Get manly. (Even if Derb thinks it's immature...)
CQ reports on how Congress is very likely to pass a measure that would place limits on presidential power to take control of the National Guard--rescinding a 2006 law and returning to 200 years of precedent for limitations on executive use of the military to enforce local laws:

The original law, in place for nearly 200 years, was called the Insurrection Act.
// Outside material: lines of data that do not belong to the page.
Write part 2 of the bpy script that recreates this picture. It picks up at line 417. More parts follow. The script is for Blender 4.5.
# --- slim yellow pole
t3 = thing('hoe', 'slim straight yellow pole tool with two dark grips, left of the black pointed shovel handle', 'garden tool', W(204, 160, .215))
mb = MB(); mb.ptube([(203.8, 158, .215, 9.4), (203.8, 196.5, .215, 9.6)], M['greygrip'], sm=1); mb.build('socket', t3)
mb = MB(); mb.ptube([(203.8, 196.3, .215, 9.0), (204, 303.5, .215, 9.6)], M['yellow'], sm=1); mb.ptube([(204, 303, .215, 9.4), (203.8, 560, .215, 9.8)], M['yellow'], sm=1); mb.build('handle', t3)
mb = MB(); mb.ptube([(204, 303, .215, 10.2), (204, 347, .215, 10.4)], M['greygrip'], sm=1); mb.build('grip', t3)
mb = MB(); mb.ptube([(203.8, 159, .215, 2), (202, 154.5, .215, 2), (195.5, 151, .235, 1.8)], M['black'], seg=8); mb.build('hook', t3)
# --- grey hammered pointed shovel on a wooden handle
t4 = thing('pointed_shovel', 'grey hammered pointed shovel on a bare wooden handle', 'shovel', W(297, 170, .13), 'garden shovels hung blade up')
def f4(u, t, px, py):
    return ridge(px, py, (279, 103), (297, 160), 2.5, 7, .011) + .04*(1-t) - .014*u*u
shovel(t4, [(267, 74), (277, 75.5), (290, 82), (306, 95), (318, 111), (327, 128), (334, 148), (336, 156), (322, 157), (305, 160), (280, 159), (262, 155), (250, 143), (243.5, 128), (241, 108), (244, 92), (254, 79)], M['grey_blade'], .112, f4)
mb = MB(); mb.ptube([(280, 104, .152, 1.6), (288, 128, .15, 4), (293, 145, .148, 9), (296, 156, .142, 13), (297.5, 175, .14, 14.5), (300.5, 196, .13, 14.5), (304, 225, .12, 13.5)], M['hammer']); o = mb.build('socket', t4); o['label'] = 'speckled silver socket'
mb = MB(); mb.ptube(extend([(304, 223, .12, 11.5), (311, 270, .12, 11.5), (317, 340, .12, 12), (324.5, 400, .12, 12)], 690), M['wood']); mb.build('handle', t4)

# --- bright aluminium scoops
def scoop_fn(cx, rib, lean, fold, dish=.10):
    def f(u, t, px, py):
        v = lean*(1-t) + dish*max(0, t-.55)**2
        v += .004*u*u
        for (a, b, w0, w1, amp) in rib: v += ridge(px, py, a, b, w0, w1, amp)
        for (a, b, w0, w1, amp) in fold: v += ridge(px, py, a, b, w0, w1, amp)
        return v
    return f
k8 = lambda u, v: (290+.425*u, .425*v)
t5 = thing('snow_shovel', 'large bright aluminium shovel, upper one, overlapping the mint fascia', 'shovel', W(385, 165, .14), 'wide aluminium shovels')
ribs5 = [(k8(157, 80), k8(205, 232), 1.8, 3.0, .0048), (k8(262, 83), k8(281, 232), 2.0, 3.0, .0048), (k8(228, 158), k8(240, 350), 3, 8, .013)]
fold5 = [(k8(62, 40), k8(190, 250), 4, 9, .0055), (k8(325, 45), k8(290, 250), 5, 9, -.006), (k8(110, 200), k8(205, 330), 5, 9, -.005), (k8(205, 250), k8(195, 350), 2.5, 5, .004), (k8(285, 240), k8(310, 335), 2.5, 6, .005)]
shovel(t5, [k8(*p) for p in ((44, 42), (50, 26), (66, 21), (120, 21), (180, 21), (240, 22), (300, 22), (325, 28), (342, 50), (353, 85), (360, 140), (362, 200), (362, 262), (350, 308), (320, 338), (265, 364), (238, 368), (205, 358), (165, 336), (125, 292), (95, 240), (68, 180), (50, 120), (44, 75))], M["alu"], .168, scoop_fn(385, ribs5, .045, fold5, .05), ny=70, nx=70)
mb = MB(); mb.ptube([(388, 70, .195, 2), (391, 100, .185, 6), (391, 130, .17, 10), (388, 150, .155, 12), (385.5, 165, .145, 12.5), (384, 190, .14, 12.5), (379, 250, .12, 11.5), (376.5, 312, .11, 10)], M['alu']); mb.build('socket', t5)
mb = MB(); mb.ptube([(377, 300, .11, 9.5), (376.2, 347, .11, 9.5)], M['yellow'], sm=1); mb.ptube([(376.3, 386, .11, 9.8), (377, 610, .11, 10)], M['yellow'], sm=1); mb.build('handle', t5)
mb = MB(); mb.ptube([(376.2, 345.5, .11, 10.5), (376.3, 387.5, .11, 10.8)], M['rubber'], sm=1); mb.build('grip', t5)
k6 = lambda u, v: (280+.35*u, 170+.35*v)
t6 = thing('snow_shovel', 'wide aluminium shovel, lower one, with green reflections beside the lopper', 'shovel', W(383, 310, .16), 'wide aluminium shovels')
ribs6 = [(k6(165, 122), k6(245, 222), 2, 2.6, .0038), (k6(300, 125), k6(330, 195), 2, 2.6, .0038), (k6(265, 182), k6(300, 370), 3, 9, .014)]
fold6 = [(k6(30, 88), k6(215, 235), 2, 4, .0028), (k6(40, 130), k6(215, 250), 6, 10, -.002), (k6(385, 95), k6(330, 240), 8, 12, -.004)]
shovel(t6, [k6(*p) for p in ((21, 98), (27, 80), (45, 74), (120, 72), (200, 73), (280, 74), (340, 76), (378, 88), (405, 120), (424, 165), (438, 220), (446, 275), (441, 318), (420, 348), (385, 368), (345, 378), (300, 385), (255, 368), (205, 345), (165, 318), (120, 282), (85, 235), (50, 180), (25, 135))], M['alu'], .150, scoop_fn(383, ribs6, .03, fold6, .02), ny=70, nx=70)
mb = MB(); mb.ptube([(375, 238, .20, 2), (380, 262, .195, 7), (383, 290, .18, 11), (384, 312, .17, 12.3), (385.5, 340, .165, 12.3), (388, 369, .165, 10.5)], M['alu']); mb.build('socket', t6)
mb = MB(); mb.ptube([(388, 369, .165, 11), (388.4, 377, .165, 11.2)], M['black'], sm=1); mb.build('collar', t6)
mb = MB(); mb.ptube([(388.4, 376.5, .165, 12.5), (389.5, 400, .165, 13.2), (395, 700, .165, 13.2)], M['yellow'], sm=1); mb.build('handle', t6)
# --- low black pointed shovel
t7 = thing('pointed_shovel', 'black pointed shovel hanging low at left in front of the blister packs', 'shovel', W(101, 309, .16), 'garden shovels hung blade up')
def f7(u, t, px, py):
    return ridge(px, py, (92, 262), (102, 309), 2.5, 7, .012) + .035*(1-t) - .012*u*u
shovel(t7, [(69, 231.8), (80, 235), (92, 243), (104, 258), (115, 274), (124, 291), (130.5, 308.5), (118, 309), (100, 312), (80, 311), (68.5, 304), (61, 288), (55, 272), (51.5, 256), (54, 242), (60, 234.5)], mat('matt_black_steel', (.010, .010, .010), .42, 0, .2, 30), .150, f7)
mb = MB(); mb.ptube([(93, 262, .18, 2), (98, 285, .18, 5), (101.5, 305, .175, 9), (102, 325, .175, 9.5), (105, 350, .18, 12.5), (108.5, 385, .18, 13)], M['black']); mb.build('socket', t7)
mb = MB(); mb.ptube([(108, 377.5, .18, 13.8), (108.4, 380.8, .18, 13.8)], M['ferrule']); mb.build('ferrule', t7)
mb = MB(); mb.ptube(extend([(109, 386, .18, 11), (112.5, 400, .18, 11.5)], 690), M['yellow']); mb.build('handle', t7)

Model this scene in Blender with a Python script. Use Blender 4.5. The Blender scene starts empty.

It allowed the president to deploy regular or Guard troops for police duties whenever laws were not being enforced or the rights of a class of people are being denied because of “insurrection, domestic violence, unlawful combination or conspiracy.”

The 2006 revision describes basically the same state of chaos that might trigger the presidential power. But the circumstances that lead to the unrest are more numerous. They include “natural disaster, epidemic, or other serious public health emergency, terrorist attack or incident or other condition.”

Critics — including the co-chairmen of the Senate National Guard Caucus, Patrick J. Leahy, D-Vt., and Christopher S. Bond, R-Mo. — said the new law shifted the burden of legal proof onto anyone who would stand in the way of a president grabbing control of the military for domestic police activities.

However, there's some debate about another passage in the new bill about "new procedures for the control of National Guard and active-duty troops during domestic emergencies."

The Politico comments on the election of Bobby Jindal (R) as governor of Louisiana.
GM seems to have edged out Toyota's sales numbers for the third quarter (and for the year so far).